What a contrast to the "involuntary simplicity" being forced on refugees who have no choice but to let go. And what a contrast to the involuntary simplicity still practiced by those in developing countries, for whom life comes down to supplying daily needs, not wants.

Six years ago magazine photojournalist Peter Menzel undertook a fascinating project. He dispatched 16 photographers to 30 countries to photograph a "statistically average family" surrounded by its possessions outside its dwelling. The result was "Material World," a book documenting "the great differences in material goods and circumstances that make rich and poor societies."

Some of the families own little more than pots and jugs. Others stand surrounded by electronic gadgetry.

Mr. Menzel also asked participants to name their most valued possession. Answers ranged from the bicycle owned by a father in Mali to the refrigerator full of food prized by a father in Argentina. An Icelandic man proudly listed his private airplane, while a husband and wife in Haiti said they own nothing of value.

Families in China and Mexico rated their television high. Others listed animals: the oxen prized by an Ethiopian couple, the pigs singled out by a father in Western Samoa.

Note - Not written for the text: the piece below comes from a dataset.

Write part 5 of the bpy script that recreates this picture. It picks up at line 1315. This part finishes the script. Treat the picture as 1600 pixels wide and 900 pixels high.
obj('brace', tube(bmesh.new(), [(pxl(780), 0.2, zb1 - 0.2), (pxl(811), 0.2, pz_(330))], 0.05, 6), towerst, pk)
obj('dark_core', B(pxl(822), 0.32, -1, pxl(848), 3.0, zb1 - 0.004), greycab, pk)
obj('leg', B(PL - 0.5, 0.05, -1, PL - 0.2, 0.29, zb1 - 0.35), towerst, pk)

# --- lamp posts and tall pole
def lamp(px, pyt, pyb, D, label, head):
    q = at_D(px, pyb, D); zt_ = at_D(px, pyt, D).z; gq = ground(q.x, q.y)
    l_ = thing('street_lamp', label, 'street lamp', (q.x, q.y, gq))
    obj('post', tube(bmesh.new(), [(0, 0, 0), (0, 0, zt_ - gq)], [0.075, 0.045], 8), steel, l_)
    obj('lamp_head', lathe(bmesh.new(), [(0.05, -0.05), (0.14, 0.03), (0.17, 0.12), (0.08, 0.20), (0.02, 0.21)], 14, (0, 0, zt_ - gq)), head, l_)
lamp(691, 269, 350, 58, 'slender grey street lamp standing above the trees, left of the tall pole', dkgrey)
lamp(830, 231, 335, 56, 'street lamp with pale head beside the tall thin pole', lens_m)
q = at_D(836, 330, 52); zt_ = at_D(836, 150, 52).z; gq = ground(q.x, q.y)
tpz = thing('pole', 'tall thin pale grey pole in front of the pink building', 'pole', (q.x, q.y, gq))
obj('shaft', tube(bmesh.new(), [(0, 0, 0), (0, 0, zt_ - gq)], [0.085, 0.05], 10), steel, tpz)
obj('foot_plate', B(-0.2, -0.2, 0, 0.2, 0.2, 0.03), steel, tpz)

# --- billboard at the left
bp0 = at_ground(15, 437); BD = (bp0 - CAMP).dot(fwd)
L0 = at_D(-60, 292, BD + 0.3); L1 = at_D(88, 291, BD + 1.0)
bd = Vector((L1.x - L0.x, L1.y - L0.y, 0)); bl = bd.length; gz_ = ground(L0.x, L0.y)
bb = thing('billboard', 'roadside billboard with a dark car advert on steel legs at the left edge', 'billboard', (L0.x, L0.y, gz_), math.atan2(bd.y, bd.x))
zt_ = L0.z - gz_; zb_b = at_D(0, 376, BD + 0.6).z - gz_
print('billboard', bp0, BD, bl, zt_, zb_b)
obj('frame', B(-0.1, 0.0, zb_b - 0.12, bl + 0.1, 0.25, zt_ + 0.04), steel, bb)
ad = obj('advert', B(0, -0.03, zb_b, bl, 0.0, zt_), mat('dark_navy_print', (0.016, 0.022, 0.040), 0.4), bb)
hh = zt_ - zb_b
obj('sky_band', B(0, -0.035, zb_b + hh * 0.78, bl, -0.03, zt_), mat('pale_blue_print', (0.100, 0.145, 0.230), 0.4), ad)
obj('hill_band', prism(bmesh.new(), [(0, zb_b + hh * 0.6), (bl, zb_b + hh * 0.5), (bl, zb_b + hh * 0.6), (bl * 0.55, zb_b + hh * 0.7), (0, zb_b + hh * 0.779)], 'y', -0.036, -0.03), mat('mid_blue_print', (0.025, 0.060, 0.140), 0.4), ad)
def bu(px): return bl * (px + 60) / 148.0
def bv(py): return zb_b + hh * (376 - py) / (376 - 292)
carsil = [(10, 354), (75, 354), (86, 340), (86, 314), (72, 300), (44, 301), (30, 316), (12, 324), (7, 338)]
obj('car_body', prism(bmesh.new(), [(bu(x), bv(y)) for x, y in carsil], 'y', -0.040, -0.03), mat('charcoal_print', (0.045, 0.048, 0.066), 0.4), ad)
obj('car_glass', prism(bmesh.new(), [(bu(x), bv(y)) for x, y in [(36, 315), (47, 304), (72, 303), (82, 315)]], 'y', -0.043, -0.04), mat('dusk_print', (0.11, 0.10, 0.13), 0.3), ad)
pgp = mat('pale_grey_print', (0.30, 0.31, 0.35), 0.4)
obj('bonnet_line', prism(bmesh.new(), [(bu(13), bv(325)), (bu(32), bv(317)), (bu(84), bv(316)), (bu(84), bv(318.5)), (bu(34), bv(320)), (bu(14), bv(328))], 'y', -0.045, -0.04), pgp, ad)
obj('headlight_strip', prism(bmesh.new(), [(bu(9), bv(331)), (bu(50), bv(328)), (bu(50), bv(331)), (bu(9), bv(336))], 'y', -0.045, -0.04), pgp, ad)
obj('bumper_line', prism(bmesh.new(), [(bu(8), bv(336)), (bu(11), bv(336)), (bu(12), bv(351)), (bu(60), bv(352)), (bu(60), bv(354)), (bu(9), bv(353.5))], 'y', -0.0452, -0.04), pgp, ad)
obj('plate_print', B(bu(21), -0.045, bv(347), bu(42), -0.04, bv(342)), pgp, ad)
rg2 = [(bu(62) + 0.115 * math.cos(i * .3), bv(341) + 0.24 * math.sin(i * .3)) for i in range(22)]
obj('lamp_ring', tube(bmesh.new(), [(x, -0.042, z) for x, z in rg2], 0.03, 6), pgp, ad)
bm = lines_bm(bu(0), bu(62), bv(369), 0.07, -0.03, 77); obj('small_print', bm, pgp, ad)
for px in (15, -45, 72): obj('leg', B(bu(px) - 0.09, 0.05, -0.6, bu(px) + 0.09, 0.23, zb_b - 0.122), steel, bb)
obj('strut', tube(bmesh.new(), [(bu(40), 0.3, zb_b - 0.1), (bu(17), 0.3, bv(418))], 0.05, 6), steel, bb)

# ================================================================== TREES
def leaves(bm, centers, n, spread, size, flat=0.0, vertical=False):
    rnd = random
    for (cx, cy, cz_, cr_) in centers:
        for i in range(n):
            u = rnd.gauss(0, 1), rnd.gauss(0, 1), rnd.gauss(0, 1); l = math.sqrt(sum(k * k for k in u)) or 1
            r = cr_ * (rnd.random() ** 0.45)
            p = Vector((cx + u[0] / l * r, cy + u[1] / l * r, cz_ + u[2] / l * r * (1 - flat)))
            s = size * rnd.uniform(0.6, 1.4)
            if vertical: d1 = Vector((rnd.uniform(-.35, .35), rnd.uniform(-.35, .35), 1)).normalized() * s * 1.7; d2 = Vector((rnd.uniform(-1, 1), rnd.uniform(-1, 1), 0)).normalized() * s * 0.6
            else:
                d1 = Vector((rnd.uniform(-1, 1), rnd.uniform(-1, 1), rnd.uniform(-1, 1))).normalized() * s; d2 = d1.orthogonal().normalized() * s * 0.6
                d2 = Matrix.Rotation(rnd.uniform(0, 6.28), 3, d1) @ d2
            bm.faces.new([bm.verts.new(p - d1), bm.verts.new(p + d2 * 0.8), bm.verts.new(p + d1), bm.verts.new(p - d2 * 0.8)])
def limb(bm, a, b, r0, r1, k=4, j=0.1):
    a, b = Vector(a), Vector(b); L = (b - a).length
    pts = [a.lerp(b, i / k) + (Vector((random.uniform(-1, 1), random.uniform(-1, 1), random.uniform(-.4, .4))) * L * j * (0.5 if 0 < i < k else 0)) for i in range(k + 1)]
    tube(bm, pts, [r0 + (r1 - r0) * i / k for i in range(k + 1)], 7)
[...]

Religious books and icons also ranked high, including the statue of Buddha a Mongolian man inherited from his grandfather and the religious painting and Bible beloved by a mother in Guatemala. Even the American husband and wife listed the Bible as their most important possession.

Above all, there is family.

A German husband and wife prize a basket filled with family memorabilia. A Vietnamese mother values her children's health most. An Israeli mother and father talk about their children, as do a Japanese father and an Iraqi mother. A mother in Kuwait prizes a photograph of her son in the US. The list goes on.

For the current flood of refugees in Kosovo, life has temporarily been reduced to survival. Such extremity focuses the mind like nothing else, for them and for us. We who have too much can afford to conclude that less is more - but not for those on the wintry escape routes and elsewhere who already have next to nothing.